There’s been evidence of that throughout Hoffs’s career, both with the Bangles and on her own. The Bangles revamped Simon & Garfunkel’s “A Hazy Shade of Winter,” and Hoffs has often covered tunes she grew up loving, including Lulu’s “To Sir With Love” and a particularly gorgeous rendition of the Velvet Underground’s “I’ll Be Your Mirror.”

“In the early ’80s, when the Bangles were first starting out, I worked in this ceramics factory that my aunt and uncle ran,” Hoffs says. “I was stuck alone in this room with no windows, and all I had was the oldies station on the radio. That’s when I heard Simon & Garfunkel’s version of ‘A Hazy Shade of Winter.’ I thought, I’m going to rehearsal tonight. This is a perfect song for the Bangles!”

“Someday,” which Hoffs released on her own label, Baroque Folk, brims with buoyant melodies and orchestral arrangements. More than a straight homage to the ’60s, the album embodies the spirit of that decade, a time Hoffs considers was a melding of pop music with country and soul influences.

“It wasn’t a conscious idea: this is the assignment — make a ’60s record. It wasn’t like that,” she says. “It evolved into a more formal concept when Mitchell [Froom, who produced the record] started to play piano and sit in the room with us. We could have done a stripped-down, more folk version of this record. But then we got so excited about the idea of really studying up on what made those ’60s records sound so cool: horns, flutes, strings, that kind of architecture.”

“Someday” reminds you that Hoffs is perfectly suited to sunny, winsome material. In fact, her voice has hardly changed at all over the years; her performance on “Someday” isn’t that removed from how she sounded on, say, “Eternal Flame.” What’s her secret?

“People have been asking me that,” she says. “I don’t do anything really special. I feel like I’m learning every time I sing how to sing better. I’m having more fun with it. The truth is I’m just writing to my voice better.”

“Someday” is only Hoffs’s third solo album and first since her 1996 self-titled release. Given the long lapse between albums, she says part of the new album’s success was that it inspired her to write again.

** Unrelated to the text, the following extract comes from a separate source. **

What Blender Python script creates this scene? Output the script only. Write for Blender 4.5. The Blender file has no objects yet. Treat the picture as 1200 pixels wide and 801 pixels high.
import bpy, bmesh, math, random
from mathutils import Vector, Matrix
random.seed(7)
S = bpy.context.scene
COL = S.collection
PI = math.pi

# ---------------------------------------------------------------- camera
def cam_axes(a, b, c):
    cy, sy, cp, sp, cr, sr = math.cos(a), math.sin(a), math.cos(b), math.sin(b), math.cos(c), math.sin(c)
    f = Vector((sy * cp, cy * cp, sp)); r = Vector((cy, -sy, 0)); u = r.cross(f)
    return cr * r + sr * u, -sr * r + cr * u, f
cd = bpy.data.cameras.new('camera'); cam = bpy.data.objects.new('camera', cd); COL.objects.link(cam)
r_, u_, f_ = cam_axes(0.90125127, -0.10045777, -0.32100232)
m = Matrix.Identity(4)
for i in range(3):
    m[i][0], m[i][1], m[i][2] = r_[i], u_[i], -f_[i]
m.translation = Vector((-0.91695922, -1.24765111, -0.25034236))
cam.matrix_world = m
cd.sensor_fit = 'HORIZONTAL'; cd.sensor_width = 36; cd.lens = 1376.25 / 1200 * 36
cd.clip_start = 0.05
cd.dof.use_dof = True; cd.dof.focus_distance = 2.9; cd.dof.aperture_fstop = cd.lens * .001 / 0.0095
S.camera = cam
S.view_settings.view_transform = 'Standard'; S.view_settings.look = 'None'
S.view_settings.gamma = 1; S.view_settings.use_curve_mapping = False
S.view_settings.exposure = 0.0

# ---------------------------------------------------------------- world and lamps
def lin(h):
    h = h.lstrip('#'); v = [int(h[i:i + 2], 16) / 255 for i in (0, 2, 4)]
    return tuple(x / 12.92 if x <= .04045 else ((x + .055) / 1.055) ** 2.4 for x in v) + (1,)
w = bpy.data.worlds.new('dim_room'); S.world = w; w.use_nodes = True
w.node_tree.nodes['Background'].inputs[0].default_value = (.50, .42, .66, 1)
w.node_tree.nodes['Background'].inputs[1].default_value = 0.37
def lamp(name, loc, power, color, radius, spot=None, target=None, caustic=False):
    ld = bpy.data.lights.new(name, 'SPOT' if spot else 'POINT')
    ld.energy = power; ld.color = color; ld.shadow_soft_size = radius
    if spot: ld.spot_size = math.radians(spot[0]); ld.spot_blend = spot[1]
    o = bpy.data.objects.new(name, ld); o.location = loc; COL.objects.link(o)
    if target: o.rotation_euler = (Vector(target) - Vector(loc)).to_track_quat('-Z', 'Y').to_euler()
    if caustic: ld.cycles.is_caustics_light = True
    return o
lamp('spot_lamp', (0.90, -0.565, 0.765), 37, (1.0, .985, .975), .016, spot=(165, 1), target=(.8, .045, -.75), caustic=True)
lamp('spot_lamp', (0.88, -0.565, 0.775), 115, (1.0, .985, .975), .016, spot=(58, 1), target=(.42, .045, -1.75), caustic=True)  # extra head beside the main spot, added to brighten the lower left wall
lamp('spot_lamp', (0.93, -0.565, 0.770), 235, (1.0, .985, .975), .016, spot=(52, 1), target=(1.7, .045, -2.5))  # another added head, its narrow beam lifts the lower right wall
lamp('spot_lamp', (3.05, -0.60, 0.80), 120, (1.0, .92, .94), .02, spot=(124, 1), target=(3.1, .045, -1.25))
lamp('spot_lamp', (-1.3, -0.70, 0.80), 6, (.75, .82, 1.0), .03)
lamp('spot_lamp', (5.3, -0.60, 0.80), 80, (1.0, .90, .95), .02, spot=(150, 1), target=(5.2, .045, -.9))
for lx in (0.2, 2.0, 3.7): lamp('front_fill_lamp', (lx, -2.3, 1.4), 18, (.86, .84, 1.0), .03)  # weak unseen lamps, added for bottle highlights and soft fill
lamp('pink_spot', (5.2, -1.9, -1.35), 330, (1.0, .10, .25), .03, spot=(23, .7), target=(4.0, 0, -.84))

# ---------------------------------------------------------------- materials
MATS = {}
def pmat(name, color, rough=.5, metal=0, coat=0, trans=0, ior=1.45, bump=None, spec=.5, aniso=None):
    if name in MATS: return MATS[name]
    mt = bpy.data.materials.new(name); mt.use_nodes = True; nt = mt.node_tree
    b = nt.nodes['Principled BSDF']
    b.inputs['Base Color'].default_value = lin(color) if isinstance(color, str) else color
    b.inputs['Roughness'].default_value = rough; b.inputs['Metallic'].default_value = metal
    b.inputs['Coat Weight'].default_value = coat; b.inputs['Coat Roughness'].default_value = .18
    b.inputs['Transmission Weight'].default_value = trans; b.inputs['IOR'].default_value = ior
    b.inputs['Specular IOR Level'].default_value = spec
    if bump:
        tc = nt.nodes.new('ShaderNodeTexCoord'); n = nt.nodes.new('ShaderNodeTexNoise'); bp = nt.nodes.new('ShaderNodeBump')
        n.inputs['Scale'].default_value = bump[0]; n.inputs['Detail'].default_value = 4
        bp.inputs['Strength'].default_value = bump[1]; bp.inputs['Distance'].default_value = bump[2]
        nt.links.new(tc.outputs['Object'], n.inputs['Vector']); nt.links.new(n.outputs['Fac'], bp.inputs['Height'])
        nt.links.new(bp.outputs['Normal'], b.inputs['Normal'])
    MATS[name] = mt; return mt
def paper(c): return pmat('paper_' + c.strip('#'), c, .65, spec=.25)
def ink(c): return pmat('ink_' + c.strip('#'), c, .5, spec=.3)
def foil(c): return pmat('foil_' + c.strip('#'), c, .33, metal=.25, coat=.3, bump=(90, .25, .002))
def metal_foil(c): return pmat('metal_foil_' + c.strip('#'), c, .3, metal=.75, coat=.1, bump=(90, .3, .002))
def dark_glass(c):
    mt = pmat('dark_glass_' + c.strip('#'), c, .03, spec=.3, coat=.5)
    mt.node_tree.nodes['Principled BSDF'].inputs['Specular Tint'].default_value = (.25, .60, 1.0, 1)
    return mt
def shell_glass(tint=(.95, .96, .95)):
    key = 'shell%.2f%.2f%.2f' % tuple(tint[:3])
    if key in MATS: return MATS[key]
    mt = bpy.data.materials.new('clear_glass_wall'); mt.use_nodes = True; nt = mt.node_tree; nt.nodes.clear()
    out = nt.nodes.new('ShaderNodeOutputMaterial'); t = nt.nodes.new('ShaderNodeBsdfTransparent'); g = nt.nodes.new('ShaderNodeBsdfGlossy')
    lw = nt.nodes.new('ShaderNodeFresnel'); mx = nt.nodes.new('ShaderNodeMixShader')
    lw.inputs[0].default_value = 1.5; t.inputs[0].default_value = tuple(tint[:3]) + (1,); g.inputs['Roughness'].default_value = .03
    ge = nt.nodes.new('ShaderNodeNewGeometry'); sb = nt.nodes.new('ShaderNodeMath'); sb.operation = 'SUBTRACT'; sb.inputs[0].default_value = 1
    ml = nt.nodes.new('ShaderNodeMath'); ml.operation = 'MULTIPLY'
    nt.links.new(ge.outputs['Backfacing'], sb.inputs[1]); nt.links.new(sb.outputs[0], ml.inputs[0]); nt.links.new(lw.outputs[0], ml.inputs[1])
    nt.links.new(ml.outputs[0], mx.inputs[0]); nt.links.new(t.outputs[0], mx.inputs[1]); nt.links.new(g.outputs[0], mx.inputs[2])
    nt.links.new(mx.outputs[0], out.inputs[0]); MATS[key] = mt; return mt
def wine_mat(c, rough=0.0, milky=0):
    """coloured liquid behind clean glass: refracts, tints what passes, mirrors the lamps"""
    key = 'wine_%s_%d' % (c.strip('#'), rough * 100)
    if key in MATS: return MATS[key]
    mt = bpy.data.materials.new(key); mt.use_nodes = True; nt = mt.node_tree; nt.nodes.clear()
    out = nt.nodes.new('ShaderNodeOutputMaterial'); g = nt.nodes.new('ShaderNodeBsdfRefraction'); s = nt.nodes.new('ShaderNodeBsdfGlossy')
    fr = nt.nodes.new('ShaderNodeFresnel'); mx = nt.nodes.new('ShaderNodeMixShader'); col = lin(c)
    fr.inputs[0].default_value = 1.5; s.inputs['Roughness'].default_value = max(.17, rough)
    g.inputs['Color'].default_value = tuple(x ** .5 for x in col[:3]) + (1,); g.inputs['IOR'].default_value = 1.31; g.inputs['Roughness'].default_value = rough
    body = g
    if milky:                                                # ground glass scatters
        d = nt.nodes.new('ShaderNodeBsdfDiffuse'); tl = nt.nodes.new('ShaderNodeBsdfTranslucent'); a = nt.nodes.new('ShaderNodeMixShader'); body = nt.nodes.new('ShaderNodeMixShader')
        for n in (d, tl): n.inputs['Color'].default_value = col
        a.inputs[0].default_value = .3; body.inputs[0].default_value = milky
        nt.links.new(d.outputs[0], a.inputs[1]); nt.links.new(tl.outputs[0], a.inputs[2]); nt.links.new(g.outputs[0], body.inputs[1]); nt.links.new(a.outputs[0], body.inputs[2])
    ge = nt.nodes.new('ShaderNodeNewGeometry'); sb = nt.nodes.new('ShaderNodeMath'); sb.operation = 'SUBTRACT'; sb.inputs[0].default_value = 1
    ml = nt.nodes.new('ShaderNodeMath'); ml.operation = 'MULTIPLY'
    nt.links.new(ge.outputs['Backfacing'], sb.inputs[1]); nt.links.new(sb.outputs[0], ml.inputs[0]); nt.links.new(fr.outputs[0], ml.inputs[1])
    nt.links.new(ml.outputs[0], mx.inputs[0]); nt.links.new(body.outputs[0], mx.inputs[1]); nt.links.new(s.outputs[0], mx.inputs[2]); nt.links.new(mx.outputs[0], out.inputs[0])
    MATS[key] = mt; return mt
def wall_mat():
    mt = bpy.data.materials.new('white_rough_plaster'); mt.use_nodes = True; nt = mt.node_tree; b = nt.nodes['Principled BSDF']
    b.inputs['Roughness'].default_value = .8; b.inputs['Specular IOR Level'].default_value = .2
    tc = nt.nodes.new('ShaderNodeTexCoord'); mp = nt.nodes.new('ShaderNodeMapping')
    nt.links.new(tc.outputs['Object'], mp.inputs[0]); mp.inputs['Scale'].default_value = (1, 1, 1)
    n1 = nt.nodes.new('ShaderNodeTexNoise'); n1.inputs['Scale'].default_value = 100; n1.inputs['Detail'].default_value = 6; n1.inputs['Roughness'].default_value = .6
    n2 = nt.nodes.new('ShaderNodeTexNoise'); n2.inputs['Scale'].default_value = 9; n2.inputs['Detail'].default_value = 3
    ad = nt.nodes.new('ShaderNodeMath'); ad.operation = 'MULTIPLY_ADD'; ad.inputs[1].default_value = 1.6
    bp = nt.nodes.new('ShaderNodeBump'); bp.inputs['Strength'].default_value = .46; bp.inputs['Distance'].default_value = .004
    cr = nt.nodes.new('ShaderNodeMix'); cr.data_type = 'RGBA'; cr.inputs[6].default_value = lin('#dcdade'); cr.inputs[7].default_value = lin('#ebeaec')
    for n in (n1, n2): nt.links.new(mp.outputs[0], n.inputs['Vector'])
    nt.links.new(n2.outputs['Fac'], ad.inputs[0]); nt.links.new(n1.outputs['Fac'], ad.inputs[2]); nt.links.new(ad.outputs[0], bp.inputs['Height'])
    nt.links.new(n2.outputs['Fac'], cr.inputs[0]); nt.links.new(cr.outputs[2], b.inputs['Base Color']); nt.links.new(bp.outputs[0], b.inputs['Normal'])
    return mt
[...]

“One thing that surprised me was that it was a lot easier to write at this point in my life,” Hoffs says. “There is a good thing about getting older: You have nothing to lose and become a bit more fearless. You can see your life from a different vantage point. You can look back and think, ‘OK, I did this and this and this.’ And now, what do I want to do?”

“The music business is so turned upside down from the music business I knew when I was in my 20s and running around the world as a Bangle,” she adds. “When I think about what my life was like then versus where I am now, it’s kind of nice to be in a place where I’m doing it just for the love of it.”